## Task goal:
Report only the number of lines in this material that include the string "picture".

Rows from a 3D scene dataset:
☆ ☆ ☆ ☆ ☆ ☆ ☆
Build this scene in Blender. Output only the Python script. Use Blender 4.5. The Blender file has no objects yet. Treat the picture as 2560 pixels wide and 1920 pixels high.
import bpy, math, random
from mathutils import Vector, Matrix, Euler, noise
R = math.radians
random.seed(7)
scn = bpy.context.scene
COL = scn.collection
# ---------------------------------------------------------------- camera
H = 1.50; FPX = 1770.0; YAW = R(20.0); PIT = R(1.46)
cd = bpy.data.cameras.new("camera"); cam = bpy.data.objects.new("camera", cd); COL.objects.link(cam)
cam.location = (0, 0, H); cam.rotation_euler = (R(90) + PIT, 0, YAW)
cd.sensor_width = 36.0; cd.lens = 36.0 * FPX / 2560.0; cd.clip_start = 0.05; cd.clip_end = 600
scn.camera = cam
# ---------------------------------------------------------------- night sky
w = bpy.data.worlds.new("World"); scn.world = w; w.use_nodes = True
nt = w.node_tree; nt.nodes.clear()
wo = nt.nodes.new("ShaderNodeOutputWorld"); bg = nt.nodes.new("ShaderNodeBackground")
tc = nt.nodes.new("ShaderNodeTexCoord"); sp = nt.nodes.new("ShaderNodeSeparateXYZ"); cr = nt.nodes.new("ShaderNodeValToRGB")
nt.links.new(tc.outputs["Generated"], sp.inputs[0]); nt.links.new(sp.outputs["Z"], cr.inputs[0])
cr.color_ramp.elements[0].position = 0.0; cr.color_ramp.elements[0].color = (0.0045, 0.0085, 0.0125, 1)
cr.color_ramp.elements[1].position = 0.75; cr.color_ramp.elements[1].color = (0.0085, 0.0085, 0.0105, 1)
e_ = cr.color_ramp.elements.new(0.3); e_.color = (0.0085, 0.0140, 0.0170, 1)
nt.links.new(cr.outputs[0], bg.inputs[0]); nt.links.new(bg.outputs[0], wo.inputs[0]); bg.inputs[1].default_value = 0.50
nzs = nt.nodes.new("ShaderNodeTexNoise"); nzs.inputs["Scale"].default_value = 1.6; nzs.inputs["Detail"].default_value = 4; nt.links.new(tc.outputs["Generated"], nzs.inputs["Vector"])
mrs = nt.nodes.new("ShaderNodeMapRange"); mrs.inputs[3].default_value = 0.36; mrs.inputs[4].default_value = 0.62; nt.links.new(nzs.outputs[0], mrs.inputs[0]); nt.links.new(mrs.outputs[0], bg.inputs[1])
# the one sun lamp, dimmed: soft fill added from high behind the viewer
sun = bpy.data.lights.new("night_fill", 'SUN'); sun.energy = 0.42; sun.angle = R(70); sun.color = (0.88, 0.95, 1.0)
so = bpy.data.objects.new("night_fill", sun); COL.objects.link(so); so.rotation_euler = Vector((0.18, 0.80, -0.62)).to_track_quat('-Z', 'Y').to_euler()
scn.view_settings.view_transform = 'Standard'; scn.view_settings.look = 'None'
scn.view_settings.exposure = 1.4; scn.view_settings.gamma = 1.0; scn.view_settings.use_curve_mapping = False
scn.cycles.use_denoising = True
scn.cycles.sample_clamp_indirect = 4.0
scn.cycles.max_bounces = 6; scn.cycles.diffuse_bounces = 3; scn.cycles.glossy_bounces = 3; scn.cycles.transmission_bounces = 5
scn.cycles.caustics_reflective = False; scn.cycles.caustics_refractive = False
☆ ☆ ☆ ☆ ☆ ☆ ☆
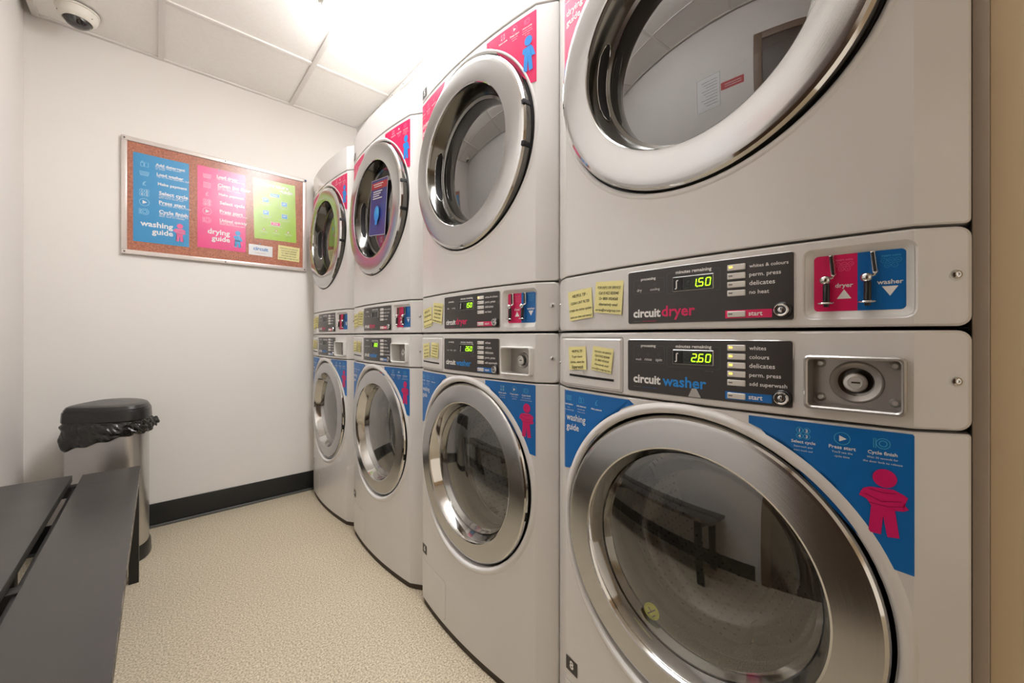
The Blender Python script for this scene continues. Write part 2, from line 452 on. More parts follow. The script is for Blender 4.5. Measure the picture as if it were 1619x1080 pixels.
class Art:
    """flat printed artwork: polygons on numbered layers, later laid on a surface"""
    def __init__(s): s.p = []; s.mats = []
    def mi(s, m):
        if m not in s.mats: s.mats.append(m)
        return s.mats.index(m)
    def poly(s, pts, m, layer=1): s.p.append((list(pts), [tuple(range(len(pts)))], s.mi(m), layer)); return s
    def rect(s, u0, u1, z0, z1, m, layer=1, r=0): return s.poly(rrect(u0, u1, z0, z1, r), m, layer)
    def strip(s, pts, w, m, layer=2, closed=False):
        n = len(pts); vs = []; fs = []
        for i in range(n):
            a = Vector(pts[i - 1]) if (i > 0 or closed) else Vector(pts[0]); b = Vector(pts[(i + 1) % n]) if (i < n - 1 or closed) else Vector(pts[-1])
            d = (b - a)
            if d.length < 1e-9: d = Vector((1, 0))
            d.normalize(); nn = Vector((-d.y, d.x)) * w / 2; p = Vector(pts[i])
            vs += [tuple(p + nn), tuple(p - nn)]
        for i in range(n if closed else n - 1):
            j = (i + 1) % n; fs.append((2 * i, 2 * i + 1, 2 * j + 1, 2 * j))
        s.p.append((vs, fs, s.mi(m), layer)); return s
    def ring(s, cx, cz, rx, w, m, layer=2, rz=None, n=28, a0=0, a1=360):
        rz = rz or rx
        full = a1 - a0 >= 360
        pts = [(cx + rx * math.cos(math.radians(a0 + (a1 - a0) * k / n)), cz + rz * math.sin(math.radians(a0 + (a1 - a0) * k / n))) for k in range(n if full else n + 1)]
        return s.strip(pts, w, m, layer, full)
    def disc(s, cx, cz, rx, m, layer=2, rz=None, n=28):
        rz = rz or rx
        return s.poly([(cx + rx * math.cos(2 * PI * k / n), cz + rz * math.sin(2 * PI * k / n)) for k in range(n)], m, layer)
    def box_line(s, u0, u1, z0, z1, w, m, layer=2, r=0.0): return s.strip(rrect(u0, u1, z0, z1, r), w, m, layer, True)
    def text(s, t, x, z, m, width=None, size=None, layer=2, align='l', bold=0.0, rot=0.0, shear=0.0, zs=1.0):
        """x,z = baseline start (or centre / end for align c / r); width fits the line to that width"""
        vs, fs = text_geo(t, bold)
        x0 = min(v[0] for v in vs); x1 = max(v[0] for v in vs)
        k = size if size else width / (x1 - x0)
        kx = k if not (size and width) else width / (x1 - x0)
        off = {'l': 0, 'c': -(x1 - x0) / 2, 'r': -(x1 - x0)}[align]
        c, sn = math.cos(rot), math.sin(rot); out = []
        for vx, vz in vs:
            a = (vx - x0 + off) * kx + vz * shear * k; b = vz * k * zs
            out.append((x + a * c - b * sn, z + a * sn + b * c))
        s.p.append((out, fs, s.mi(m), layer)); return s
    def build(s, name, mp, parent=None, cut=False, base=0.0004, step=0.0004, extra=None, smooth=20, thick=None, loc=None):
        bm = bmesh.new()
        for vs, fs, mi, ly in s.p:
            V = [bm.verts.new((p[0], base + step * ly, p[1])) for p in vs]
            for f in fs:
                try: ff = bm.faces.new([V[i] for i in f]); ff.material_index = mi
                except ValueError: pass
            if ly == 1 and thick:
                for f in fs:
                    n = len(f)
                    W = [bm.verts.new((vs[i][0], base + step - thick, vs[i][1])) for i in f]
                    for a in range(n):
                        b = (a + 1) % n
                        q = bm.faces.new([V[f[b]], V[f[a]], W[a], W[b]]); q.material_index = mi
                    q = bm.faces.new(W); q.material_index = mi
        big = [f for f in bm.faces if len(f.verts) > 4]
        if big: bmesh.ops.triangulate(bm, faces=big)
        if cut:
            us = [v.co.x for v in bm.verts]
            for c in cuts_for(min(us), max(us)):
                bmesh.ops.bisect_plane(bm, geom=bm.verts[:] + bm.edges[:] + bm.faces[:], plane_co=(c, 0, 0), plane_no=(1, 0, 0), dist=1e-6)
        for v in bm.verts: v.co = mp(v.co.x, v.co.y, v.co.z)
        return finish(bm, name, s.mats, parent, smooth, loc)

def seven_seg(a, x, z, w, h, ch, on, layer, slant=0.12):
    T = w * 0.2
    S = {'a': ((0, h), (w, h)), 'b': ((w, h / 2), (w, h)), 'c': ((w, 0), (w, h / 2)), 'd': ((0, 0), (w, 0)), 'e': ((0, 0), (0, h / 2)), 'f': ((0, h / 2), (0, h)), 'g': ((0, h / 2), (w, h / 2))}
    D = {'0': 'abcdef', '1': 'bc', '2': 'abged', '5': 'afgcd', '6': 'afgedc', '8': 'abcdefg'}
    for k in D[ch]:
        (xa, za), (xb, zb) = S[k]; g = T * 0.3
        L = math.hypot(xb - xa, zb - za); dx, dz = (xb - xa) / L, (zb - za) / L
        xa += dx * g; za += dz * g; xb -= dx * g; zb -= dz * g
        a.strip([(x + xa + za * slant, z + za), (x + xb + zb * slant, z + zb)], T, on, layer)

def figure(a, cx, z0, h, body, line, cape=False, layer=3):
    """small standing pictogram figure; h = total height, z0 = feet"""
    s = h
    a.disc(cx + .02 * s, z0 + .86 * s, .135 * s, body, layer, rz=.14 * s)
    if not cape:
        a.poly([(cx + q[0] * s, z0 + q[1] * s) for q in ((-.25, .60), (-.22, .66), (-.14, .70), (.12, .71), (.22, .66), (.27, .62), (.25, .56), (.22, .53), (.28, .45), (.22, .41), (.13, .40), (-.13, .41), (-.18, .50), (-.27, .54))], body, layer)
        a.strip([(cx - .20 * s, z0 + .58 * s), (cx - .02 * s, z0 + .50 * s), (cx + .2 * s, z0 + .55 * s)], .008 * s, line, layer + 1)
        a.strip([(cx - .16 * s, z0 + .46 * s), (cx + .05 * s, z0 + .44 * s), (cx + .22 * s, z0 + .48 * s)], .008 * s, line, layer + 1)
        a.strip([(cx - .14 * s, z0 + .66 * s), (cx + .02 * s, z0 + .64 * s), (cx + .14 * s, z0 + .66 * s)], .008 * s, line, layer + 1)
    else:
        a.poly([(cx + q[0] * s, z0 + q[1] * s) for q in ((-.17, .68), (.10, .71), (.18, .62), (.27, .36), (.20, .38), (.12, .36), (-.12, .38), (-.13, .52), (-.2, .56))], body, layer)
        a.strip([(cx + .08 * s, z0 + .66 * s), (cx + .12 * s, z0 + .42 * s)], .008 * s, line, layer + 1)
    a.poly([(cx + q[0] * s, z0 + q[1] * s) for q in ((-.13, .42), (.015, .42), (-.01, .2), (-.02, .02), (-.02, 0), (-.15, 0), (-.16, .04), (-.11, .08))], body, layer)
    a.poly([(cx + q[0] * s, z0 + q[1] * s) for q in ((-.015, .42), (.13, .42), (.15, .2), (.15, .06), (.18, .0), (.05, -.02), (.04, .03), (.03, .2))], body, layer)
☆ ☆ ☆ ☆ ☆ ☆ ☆
## Task result:
2